It's a between-subject design with a control group and a treatment group with 50 people each. Each participant undergoes 100 trails. (repeated measures). So the only within-subject factor is the number of trails. The independent variable is dummy coded (0 & 1). The dependent variable is continuous, it varies between [3.00 to 6.00]. I want to compare the means between the two. Should I use a repeated-measures ANOVA / mixed model / T-test/manova?

Which is a good approach and why?

I understand that, I can have a mixed model and find anova for that. Is this right?


1 Answer 1


Both an ANOVA and mixed modeling approach will work for your data. I am more familiar with mixed models, and can speak better to that. However, you are correct that you can run your analysis as a mixed model and then get an ANOVA table afterward. If you are using R, then you can use lmer to first estimate the mixed model:

m <- lmer(outcome ~ trtmt + (1|Subject), data=df) 

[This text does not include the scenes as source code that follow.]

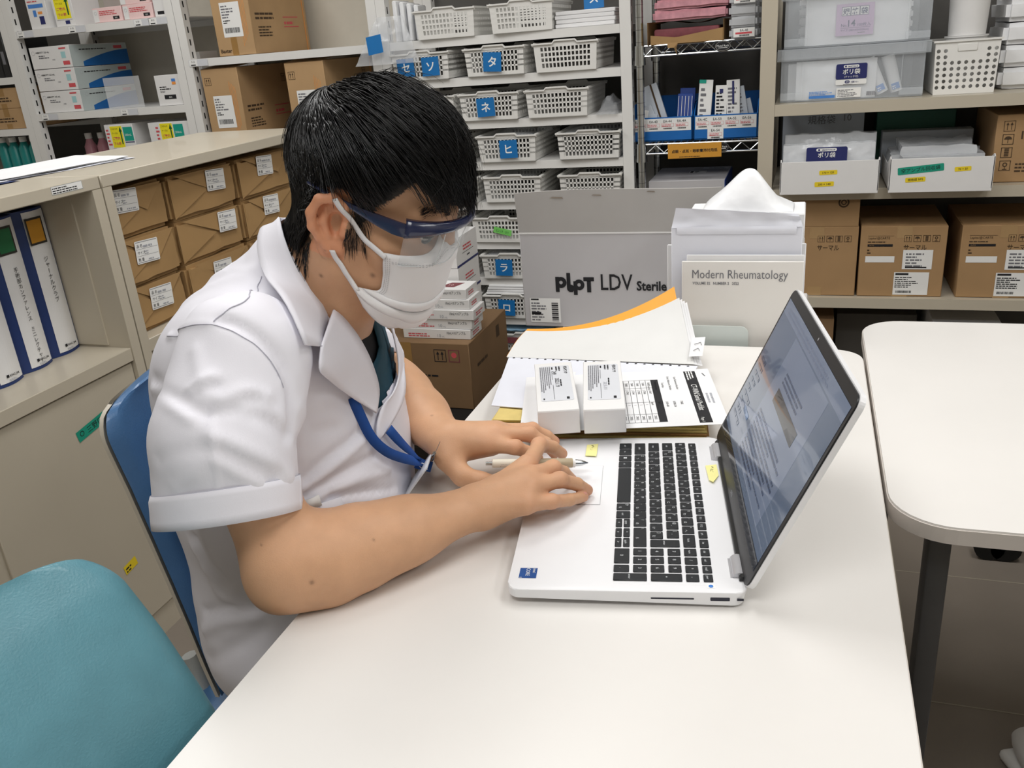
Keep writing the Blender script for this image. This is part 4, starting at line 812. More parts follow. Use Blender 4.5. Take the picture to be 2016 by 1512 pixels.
t = carton('cardboard_carton', 'brown carton with care symbols at the right edge', 'carton', .66, 2.945, .7555, .262, .35, .195, 'card_brown')
deco(t, 'front_print', lambda b: [symbol(b, k, -.112, .148 - k * .038, .03) for k in range(4)] + [b.text('IRIS', -.065, .125, .032, 'ink_brown', .0004, bold=.02), b.print_(-.07, .03, .1, .03, 3, 'ink_brown', 4)])
# cartons of thermal labels
def thermal(label, x0, w, labels=True, seed=5):
    t = carton('cardboard_carton', label, 'carton', x0 + w / 2, 2.925, .4025, w, .34, .228, 'card_brown', group='thermal label cartons on the beige shelf')
    def f(b):
        L = -w / 2
        b.rect(-.02, .19, .045, .038, 'tape_clear', .0002); b.rect(-.02, 0, .045, .03, 'tape_clear', .0002)
        if labels:
            b.rect(L + .022, .197, .076, .0008, 'ink_brown', .0004); b.text('Lapita/@CARTE', L + .024, .187, .010, 'ink_brown', .0004, w=.062); b.print_(L + .022, .176, .074, .007, 1, 'ink_brown', 3, .95); b.rect(L + .022, .163, .074, .0075, 'ink', .0004); b.text('SATO', L + .027, .1648, .0055, 'card_brown', .0008); b.print_(L + .022, .14, .02, .018, 2, 'ink_brown', 4, .6)
        care(b, w / 2 - .122, .178, .021); b.text('サーマル', w / 2 - .122, .152, .021, 'ink_brown', .0004, bold=.01, w=.066)
    deco(t, 'front_print', f)
    if labels:
        L = -w / 2; deco(t, 'blank_slip', lambda b: b.rect(L + .018, .112, .086, .020, 'label_white', .0005))
        deco(t, 'address_label', lambda b: (b.rect(.003, .09, .086, .062, 'label_white', .0006), b.print_(.012, .098, .07, .048, 5, 'ink_grey', seed, .5, .0009), b.rect(.012, .094, .062, .004, 'ink', .0009)))
        deco(t, 'delivery_slip', lambda b: (b.rect(-.018, .006, .102, .074, 'label_white', .0010), b.rect(-.014, .071, .038, .0065, 'ink', .0013), b.print_(-.014, .03, .09, .038, 6, 'ink', seed + 2, .5, .0013), b.barcode(-.01, .012, .046, .008, 'ink', seed, .0013)))
    b = MB(); b.box(-w / 2 + .002, w / 2 - .002, .012, .1, .2281, .2292, 'card_brown'); b.build('lid_flap', t)
    return t
thermal('brown thermal label carton with white slips, middle of the beige shelf', .178, .250, True, 15); thermal('brown thermal label carton with white slips, cut by right edge', .468, .250, True, 25)
t = thermal('brown carton with raised flap and サーマル print behind the magazines', -.085, .256, False)
b = MB(); b.box(-.126, .126, .001, .006, .2285, .345, 'card_brown', .001, 1); b.frame((.078, .0005, .305)); b.disc(0, 0, .0165, 'ink_brown', .0004, 24, .0115); b.disc(0, 0, .009, 'ink_brown', .0004, 8, .005); b.text('ダンボール', .02, .012, .006, 'ink_brown', .0004, w=.014); b.build('raised_flap', t)
# low things under the lowest beige shelf
carton('cardboard_carton', 'brown carton on the floor seen behind the laptop screen', 'carton', -.02, 2.94, .0605, .27, .3, .255, 'card_dark')
carton('low_box', 'low pale box under the lowest beige shelf', 'box', .52, 2.97, .0605, .2, .3, .245, 'paper_grey')
carton('low_box', 'low dark box under the lowest beige shelf', 'box', .26, 3.12, .0605, .26, .25, .22, 'back_grey')
# ---------------------------------------------------------------- dolly with the brown carton and the small packs
t = thing('dolly', 'black flat dolly on casters carrying the brown carton', 'dolly', (-1.10, 2.50, 0)); b = MB(); b.box(-.30, .30, -.36, .34, .155, .205, 'black_plastic', .008); b.build('platform', t)
for sx in (-1, 1):
    for sy in (-1, 1):
        x, y = sx * .20, sy * .28; c = MB(); c.box(x - .03, x + .03, y - .03, y + .03, .145, .155, 'caster_grey'); c.box(x - .022, x - .016, y - .02, y + .02, .05, .146, 'caster_grey'); c.box(x + .016, x + .022, y - .02, y + .02, .05, .146, 'caster_grey'); ca = c.build('caster', t)
        c = MB(); c.tube([(x - .014, y, .05), (x + .014, y, .05)], .05, 'rubber', 20); c.tube([(x - .024, y, .05), (x + .024, y, .05)], .012, 'caster_grey', 10); c.build('wheel', ca)
t = carton('cardboard_carton', 'dark brown carton on the dolly under small medicine packs', 'carton', -1.118, 2.29, .2055, .352, .36, .215, 'card_dark')
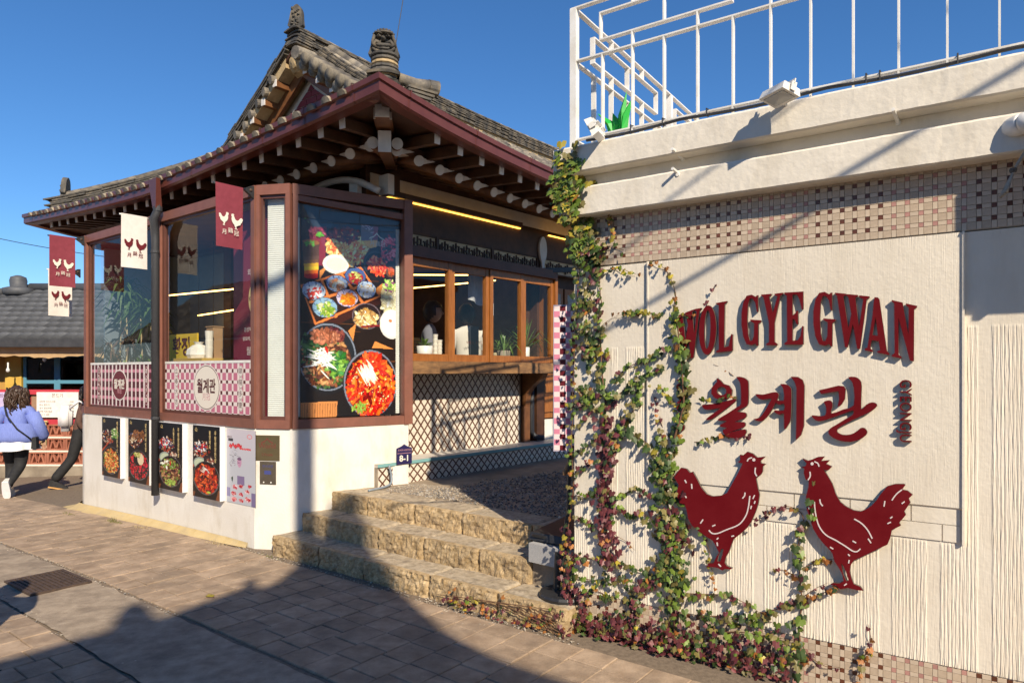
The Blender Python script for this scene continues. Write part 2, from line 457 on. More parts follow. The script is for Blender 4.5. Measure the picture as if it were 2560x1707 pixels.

The above model will give you the mean outcome difference between treatment and non-treatment individuals while properly accounting for the correlated outcome scores from the same individual. If you wanted the ANOVA table based on this model, you can use anova(m) to get that.

It is worth noting that the mixed model, as with any statistical model, is only valid under certain assumptions, many of which are the same assumptions as regression. Among these are the normality of the residuals, which can be examined as such:

residm <- resid(m) #grab L1 residuals
qqnorm(residm) #graphing to check normality assumption

Also important with the residuals is the homogeneity of variance assumption, which you can inspect visually, looking for the absence of any pattern in the residual vs. fitted plot using plot(m).

Mixed models impose a normal distribution on the random intercepts, i.e., (1|Subject) in the lmer syntax above. You can look to see whether the predicted intercepts do a decent enough job of following a normal distribution using the following code: plot(ranef(m)).